(3D scene scripts)

------------------------------

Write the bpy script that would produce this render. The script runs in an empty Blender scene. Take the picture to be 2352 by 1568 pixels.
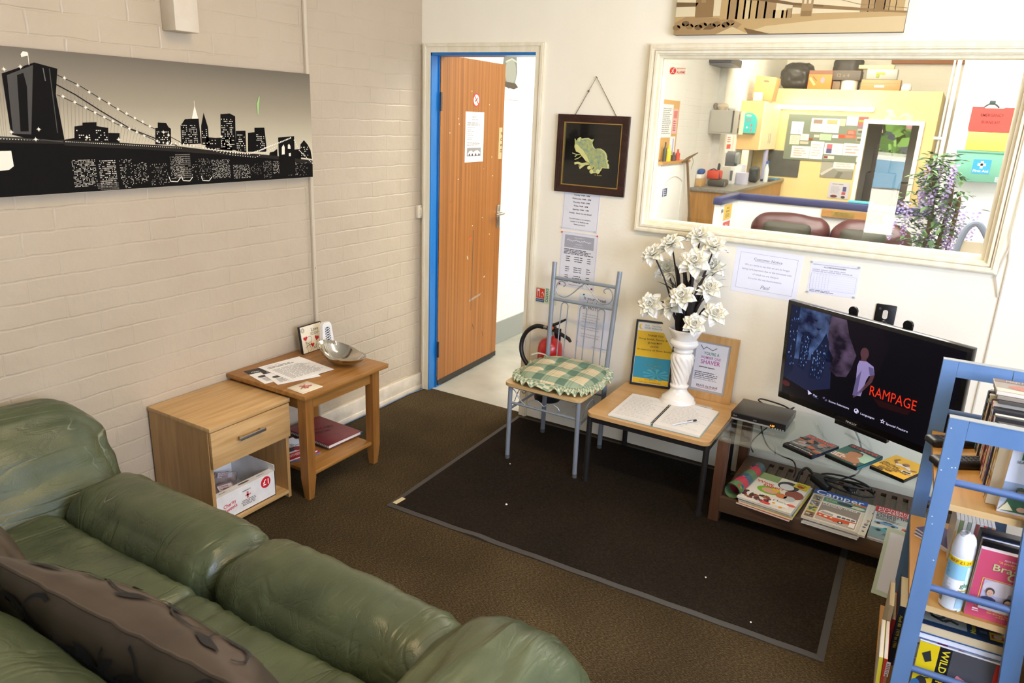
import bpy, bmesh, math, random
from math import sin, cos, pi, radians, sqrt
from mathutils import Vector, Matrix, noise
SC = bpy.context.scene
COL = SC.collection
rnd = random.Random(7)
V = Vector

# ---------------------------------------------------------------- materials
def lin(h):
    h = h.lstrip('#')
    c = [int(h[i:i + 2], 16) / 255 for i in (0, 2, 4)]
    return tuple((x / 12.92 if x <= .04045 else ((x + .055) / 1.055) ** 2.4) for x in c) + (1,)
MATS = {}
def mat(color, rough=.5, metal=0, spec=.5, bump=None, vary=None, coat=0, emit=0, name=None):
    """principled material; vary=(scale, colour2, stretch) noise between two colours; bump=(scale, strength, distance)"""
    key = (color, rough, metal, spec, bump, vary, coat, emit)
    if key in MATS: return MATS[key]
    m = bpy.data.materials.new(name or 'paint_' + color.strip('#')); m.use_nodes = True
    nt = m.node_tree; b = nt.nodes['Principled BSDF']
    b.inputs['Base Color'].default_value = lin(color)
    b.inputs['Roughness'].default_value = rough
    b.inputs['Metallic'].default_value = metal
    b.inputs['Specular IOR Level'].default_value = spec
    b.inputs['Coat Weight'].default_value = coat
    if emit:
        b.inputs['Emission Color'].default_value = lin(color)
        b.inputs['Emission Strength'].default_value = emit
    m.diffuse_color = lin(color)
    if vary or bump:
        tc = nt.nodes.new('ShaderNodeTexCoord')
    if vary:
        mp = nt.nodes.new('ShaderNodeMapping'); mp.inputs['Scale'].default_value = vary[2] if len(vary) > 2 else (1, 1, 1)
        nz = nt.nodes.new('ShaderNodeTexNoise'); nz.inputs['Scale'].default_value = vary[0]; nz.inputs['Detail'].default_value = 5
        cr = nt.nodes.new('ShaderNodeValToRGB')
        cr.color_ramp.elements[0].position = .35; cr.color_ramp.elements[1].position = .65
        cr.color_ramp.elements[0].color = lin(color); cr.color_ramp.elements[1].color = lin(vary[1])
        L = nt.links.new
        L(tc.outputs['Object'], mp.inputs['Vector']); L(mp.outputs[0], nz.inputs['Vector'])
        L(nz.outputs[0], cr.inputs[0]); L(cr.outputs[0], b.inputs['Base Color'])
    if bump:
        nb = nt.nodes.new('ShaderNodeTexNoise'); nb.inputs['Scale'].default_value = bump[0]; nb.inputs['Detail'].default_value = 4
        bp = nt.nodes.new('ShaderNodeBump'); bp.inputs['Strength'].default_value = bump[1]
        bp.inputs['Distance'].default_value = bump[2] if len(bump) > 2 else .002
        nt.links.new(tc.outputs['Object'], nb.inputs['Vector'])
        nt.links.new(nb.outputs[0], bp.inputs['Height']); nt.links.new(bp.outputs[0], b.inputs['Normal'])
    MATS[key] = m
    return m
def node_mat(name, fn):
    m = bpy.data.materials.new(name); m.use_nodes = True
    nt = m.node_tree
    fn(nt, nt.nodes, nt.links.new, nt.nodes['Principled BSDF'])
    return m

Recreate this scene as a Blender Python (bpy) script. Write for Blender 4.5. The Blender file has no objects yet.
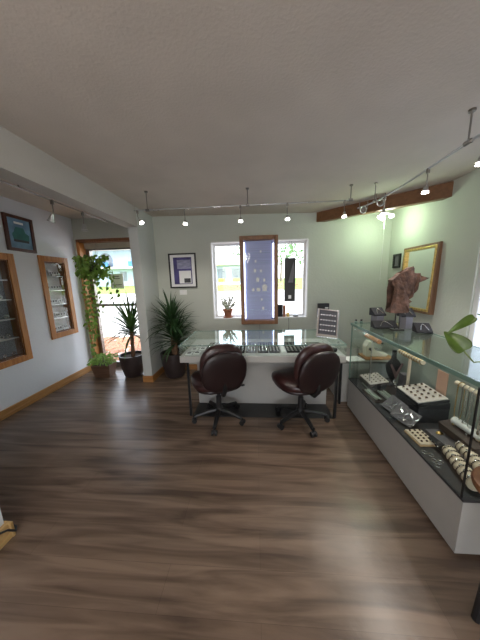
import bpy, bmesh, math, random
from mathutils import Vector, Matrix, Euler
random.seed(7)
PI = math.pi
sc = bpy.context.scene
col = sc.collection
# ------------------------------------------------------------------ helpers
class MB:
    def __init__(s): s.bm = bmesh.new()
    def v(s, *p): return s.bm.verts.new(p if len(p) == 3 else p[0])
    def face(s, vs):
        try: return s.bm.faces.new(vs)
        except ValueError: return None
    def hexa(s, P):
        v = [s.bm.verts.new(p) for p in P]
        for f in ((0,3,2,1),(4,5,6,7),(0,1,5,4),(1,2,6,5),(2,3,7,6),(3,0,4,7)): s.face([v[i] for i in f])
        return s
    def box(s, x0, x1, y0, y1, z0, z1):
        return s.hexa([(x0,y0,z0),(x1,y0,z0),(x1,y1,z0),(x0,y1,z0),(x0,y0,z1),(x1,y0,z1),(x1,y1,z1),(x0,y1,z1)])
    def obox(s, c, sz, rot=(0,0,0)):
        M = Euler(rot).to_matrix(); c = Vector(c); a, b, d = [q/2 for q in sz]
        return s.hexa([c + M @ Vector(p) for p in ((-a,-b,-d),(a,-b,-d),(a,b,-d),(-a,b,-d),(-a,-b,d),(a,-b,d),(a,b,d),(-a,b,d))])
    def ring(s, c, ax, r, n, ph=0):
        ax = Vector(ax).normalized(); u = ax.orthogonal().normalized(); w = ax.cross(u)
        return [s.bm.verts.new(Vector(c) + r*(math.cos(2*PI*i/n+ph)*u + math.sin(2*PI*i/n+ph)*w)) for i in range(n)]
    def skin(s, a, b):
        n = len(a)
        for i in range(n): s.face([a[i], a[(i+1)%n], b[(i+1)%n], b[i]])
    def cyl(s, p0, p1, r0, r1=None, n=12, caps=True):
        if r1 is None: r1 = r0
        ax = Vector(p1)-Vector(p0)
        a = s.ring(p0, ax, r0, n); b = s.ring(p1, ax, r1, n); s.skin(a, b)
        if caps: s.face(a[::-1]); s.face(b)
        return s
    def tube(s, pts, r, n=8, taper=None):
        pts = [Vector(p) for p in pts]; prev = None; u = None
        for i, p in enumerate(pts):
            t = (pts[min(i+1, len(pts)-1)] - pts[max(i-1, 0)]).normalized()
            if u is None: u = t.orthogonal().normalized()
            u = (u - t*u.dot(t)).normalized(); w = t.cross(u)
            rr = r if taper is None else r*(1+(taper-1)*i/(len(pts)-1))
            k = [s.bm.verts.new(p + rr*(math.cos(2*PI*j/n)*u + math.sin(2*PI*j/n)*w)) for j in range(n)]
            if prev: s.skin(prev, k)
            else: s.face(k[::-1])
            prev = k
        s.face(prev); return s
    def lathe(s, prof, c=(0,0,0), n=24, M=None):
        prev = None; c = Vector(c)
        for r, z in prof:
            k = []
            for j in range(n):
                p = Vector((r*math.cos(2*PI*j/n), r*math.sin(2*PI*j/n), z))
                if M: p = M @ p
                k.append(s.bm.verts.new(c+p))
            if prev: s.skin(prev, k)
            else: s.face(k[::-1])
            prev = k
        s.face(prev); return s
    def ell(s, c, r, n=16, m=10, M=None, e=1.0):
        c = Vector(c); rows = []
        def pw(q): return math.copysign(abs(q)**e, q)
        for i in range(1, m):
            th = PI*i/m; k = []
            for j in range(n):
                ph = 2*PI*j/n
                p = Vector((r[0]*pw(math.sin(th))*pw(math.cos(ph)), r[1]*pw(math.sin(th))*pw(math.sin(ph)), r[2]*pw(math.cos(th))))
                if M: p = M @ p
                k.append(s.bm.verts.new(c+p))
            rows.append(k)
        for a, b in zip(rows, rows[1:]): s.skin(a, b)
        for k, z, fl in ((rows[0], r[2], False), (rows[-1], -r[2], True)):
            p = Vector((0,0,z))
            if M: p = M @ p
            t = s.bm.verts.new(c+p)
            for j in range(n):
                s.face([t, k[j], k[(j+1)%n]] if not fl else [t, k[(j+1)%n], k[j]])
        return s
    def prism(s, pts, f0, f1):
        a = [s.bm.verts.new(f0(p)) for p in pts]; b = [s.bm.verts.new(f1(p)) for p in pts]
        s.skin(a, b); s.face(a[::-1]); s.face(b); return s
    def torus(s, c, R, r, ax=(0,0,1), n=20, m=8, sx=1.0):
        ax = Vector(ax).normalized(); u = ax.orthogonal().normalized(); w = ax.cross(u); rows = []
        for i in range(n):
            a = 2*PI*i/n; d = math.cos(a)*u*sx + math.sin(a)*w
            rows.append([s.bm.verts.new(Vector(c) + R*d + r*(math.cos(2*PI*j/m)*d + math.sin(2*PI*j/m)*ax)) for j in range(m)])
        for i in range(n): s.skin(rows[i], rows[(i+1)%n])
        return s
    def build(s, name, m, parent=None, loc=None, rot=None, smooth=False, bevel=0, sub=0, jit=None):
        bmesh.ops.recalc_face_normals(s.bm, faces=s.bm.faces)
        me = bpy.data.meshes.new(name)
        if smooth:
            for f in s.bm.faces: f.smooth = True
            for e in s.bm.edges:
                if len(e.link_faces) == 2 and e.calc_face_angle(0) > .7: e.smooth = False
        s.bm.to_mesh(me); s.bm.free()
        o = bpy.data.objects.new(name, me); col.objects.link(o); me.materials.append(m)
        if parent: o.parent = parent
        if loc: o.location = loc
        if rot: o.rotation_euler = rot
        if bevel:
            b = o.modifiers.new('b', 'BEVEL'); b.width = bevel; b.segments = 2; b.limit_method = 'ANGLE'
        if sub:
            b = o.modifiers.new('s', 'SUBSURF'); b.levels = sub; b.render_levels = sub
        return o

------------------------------

GIVEN REQUEST: Copy every line of the records above that holds the word "Write".

WORKED ANSWER:
Write the bpy script that would produce this render. The script runs in an empty Blender scene. Take the picture to be 2352 by 1568 pixels.
Recreate this scene as a Blender Python (bpy) script. Write for Blender 4.5. The Blender file has no objects yet.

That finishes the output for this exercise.